Par ailleurs, les relations sociales entretenues par les conversations et les publications dans les médias sociaux ont une grande valeur aux yeux des jeunes.
«C’est notamment le cas lorsqu’ils reçoivent une rétroaction à la suite d’une publication, illustre Emmanuelle Parent. Le rapport de performance diffère d’un jeune à l’autre, mais une idée revient souvent, soit l’importance d’être personnellement satisfait du contenu partagé au-delà du regard des autres.»
Si la comparaison paraît inévitable – et que les réactions de certaines personnes ont plus de poids que d’autres –, les jeunes estiment majoritairement que «le but à atteindre est de limiter la comparaison», certains qualifiant les médias sociaux de «réseaux d’admiration [où tous ont] un petit côté voyeur».
À l’inverse, les fonctionnalités du média social, entre autres celles qui incitent les jeunes à faire défiler du contenu à l’infini, les affectent plus négativement.

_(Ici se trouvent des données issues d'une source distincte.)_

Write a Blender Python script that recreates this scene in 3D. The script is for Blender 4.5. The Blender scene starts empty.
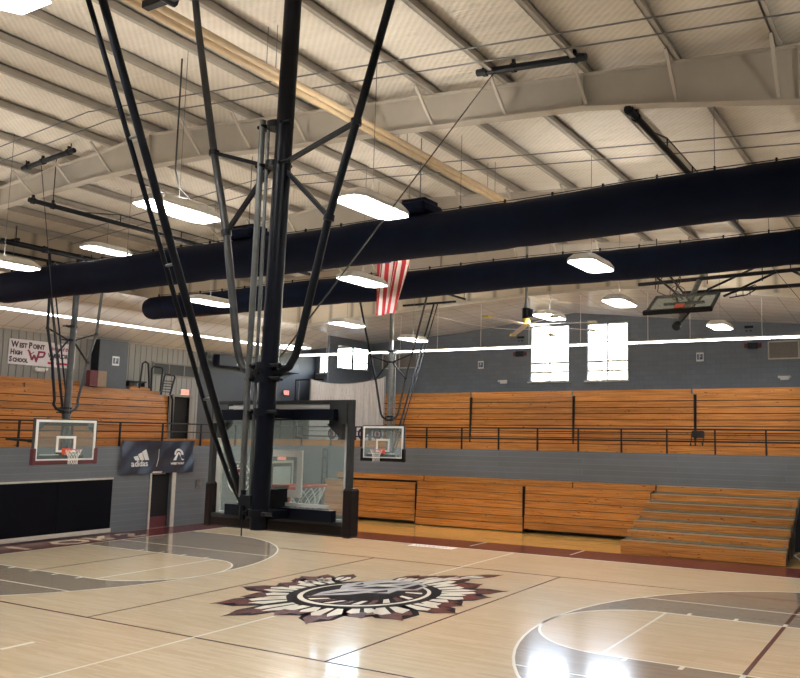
import bpy, math, random
from mathutils import Vector, Matrix
random.seed(7)
scene = bpy.context.scene
C = scene.collection
PI = math.pi

# ------------------------------------------------------------------ mesh builder
class MB:
    def __init__(s): s.v = []; s.f = []; s.sm = []
    def add(s, vs, fs, smooth=False):
        n = len(s.v); s.v += [tuple(v) for v in vs]
        s.f += [tuple(i + n for i in f) for f in fs]; s.sm += [smooth] * len(fs)
        return s
    def box(s, x0, x1, y0, y1, z0, z1):
        vs = [(x, y, z) for x in (x0, x1) for y in (y0, y1) for z in (z0, z1)]
        return s.add(vs, [(0,1,3,2),(4,6,7,5),(0,4,5,1),(2,3,7,6),(0,2,6,4),(1,5,7,3)])
    def bbox(s, x0, x1, y0, y1, z0, z1, b=.01):
        # box with bevelled long edges (chamfered in the two largest directions)
        xs = (x0, x0+b, x1-b, x1); ys = (y0, y0+b, y1-b, y1); zs = (z0, z0+b, z1-b, z1)
        pts = []; 
        for X, Y, Z in ((0,1,1),(1,0,1),(1,1,0)):
            for i in (0,1):
                for j in (0,1):
                    for k in (0,1):
                        def pick(a, t, m): return a[(0 if t == 0 else 1)] if m == 0 else a[(3 if t == 0 else 2)]
                        pts.append((pick(xs, X, i), pick(ys, Y, j), pick(zs, Z, k)))
        import bmesh
        bm = bmesh.new()
        for p in pts: bm.verts.new(p)
        bmesh.ops.convex_hull(bm, input=bm.verts)
        bm.verts.index_update()
        vs = [tuple(v.co) for v in bm.verts]; fs = [tuple(v.index for v in f.verts) for f in bm.faces]
        bm.free()
        return s.add(vs, fs)
    def obox(s, a, b, w, h, up=(0,0,1)):
        # beam from a to b, width w (sideways), height h (towards up)
        a = Vector(a); b = Vector(b); d = (b - a).normalized(); u = Vector(up)
        r = d.cross(u)
        if r.length < 1e-4: r = d.cross(Vector((1,0,0)))
        r.normalize(); u = r.cross(d).normalized()
        vs = [p + r * sx * w / 2 + u * sz * h / 2 for p in (a, b) for sx in (-1, 1) for sz in (-1, 1)]
        return s.add(vs, [(0,1,3,2),(4,6,7,5),(0,4,5,1),(2,3,7,6),(0,2,6,4),(1,5,7,3)])
    def tube(s, pts, r, n=10, caps=True, closed=False):
        pts = [Vector(p) for p in pts]; m = len(pts)
        rr = r if isinstance(r, (list, tuple)) else [r] * m
        rings = []; prev = None
        for i, p in enumerate(pts):
            if closed: t = pts[(i+1) % m] - pts[i-1]
            else: t = pts[min(i+1, m-1)] - pts[max(i-1, 0)]
            t.normalize()
            if prev is None:
                u = t.cross(Vector((0,0,1)))
                if u.length < .05: u = t.cross(Vector((1,0,0)))
            else: u = prev - t * prev.dot(t)
            u.normalize(); prev = u; w = t.cross(u)
            rings.append([p + (u * math.cos(2*PI*k/n) + w * math.sin(2*PI*k/n)) * rr[i] for k in range(n)])
        vs = [v for g in rings for v in g]; fs = []
        for i in range(m if closed else m - 1):
            j = (i + 1) % m
            for k in range(n):
                l = (k + 1) % n
                fs.append((i*n+k, i*n+l, j*n+l, j*n+k))
        s.add(vs, fs, True)
        if caps and not closed:
            s.add(rings[0], [tuple(range(n))]); s.add(rings[-1], [tuple(reversed(range(n)))])
        return s
    def poly(s, pts, z0, z1, flip=None):
        # prism from an XY outline between z0 and z1
        n = len(pts); vs = [(x, y, z0) for x, y in pts] + [(x, y, z1) for x, y in pts]
        fs = [tuple(reversed(range(n))), tuple(range(n, 2*n))] + [(i, (i+1) % n, n+(i+1) % n, n+i) for i in range(n)]
        if flip: vs = [flip(v) for v in vs]
        return s.add(vs, fs)
    def xf(s, fn): s.v = [tuple(fn(Vector(v))) for v in s.v]; return s
    def build(s, name, mat, parent=None, local=False, loc=None):
        off = Vector((0,0,0))
        if parent is not None and not local: off = parent['_w'] if False else wloc(parent)
        if parent is None and loc is not None: off = Vector(loc)
        me = bpy.data.meshes.new(name)
        me.from_pydata([tuple(Vector(v) - off) for v in s.v], [], s.f)
        me.polygons.foreach_set('use_smooth', s.sm)
        me.materials.append(mat); me.update()
        o = bpy.data.objects.new(name, me); C.objects.link(o)
        if parent is not None: o.parent = parent
        elif loc is not None: o.location = loc
        return o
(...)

Ils et elles qualifient d’ailleurs certaines plateformes d’«addictives», plus particulièrement TikTok.
«Toutefois, le scrollage sur Instagram, YouTube ou TikTok contribue au façonnement de la norme sociale de différentes manières, en privilégiant par exemple le partage du contenu des pairs dans le fil d’actualité ou en recommandant des personnes à suivre autour de soi», nuance Emmanuelle Parent.
Pour des méthodes d’intervention plus globales
Nombreux sont les organismes qui recommandent des solutions visant l’autocontrôle pour réduire le temps que passent les jeunes dans les médias sociaux.
Mais selon la chercheuse, cette approche de prévention «éclipse les dynamiques collectives mises en lumière par les études en sciences sociales, qui rapportent les perspectives des adolescents, laissant entendre que les médias sociaux jouent un rôle important dans le maintien des relations sociales et l’expression personnelle».
Les pistes de solution que propose Emmanuelle Parent visent tant l’État, les entreprises et les organisations que les jeunes et leurs parents et amis.
«Par exemple, les gouvernements pourraient financer des initiatives de prévention et d’éducation, et les écoles ainsi que les groupes parascolaires pourraient instaurer des politiques de déconnexion ou des codes de conduite», avance-t-elle.
À l’autre bout du spectre, il paraît difficile d’exiger des jeunes qu’ils et elles diminuent leurs liens avec leur entourage qui sollicite leur présence. D’après la chercheuse, l’autocontrôle n’annihile pas les forces injonctives des normes sociales qui les poussent à se tourner vers les médias sociaux.
«Plutôt que d’agir sur une seule personne, on pourrait miser sur les dynamiques sociales en invitant les jeunes à avoir une conversation claire avec leurs amis et leurs proches, par exemple sur les délais de réponse attendus», ajoute celle qui est aussi directrice générale et cofondatrice du Centre pour l’intelligence émotionnelle en ligne, qui offre notamment des ateliers d’autodéfense numérique.
Pour Emmanuelle Parent, il est surtout «important d’écouter les adolescents avec leur allégresse, leurs incertitudes et leurs contradictions afin d’intégrer davantage les questions sociales lorsqu’on veut mettre sur pied des interventions qui les concernent».